Bolivia has severed diplomatic ties with Israel while Chile and Colombia recalled their ambassadors from the country over its disproportionate attacks in Gaza and a mounting humanitarian crisis.
Bolivia "has decided to cut diplomatic relations with the State of Israel, in repudiation and condemnation of the aggressive and disproportionate Israeli military offensive being carried out in the Gaza Strip," Deputy Foreign Minister Freddy Mamani told a press conference on Tuesday.
Minister of the Presidency Maria Nela Prada also announced the country was sending humanitarian aid to Gaza.
"We demand an end to the attacks" in the Gaza Strip "which have so far caused thousands of civilian deaths and the forced displacement of Palestinians," she said at the same press conference.
The government of leftist Luis Arce is the first in Latin America to cut ties with Israel since the conflict erupted over the Oct. 7 Hamas incursion, which Israeli authorities claim killed more than 1,400 people.
Bolivia only announced it was restoring ties with Israel in 2019, a decade after they were cut over previous attacks on the Gaza Strip.
Hamas welcomed Bolivia's decision Tuesday, saying it "holds it in high esteem" while urging Arab countries who have normalized their relations with Israel to do the same.
Israel's Foreign Ministry in its response Wednesday, accused Bolivia of "capitulation to terrorism."

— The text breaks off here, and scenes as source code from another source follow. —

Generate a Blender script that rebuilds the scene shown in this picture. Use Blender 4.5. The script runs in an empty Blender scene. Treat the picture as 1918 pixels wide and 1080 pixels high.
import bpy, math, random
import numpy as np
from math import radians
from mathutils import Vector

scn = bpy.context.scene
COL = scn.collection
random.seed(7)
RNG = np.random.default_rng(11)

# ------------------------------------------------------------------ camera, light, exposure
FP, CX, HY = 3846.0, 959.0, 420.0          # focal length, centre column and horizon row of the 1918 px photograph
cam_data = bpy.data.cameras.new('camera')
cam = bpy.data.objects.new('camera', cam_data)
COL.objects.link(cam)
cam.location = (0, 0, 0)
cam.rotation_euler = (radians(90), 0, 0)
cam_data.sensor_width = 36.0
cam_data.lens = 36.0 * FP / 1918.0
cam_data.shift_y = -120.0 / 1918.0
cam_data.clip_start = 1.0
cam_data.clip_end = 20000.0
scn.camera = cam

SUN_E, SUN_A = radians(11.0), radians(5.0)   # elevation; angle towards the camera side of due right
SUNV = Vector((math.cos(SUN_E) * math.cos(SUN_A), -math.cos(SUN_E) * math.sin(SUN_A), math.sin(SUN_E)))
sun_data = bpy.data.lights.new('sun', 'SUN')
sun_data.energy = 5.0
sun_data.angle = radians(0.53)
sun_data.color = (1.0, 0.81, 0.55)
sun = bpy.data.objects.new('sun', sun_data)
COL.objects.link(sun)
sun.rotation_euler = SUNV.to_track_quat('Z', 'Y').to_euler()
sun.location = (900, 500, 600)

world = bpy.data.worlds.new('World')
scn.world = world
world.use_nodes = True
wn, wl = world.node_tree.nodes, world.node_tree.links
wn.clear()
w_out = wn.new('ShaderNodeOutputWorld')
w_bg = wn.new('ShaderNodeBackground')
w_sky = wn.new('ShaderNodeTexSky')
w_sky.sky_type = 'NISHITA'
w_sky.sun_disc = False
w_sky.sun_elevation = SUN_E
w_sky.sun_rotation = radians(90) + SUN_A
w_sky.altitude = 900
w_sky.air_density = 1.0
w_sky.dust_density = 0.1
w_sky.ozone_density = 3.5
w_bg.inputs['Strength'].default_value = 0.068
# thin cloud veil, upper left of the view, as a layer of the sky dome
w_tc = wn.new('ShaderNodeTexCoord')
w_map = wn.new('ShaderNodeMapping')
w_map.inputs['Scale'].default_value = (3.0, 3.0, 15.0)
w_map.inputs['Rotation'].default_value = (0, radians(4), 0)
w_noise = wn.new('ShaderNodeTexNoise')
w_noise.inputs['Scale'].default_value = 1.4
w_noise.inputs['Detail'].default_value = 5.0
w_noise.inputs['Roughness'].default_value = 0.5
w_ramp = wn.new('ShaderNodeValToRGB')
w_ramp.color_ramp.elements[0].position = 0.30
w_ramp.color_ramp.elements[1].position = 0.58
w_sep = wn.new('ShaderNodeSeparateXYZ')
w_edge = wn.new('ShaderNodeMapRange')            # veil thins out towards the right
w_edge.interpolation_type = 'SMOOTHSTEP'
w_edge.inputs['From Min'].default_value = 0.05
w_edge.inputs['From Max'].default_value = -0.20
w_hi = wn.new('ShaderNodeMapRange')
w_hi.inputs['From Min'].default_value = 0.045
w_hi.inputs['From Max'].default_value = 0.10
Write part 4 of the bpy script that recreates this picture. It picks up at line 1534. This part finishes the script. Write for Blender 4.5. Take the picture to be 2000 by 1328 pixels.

A statement by the Foreign Ministry also sought to play down the decision, saying "relations between the countries had been devoid of content anyway" since a government handover there.
In separate developments, the leaders of both Colombia and Chile also spoke out Tuesday against the Israeli offensive, which has now killed more than 8,500 Palestinians – two-thirds of them women and children.
"I have decided to recall our ambassador to Israel (Margarita Manjarrez) for consultation. If Israel does not stop the massacre of the Palestinian people, we cannot be there," Colombia's leftist President Gustavo Petro wrote on X, formerly Twitter.
Chile, which has the largest Palestinian population outside the Arab world, also said Tuesday it was recalling its ambassador to Israel in protest against Israel's "unacceptable violations of international humanitarian law."
Brazil's President Luiz Inacio Lula da Silva, whose country holds the rotating presidency of the U.N. Security Council, has urged a cease-fire.
He said the "terrorist attack" by Palestinian militants against Israel did not justify killing "millions of innocents" in Gaza.
"Just because Hamas committed a terrorist attack against Israel doesn't mean Israel has to kill millions of innocents," he said in a live address on social media.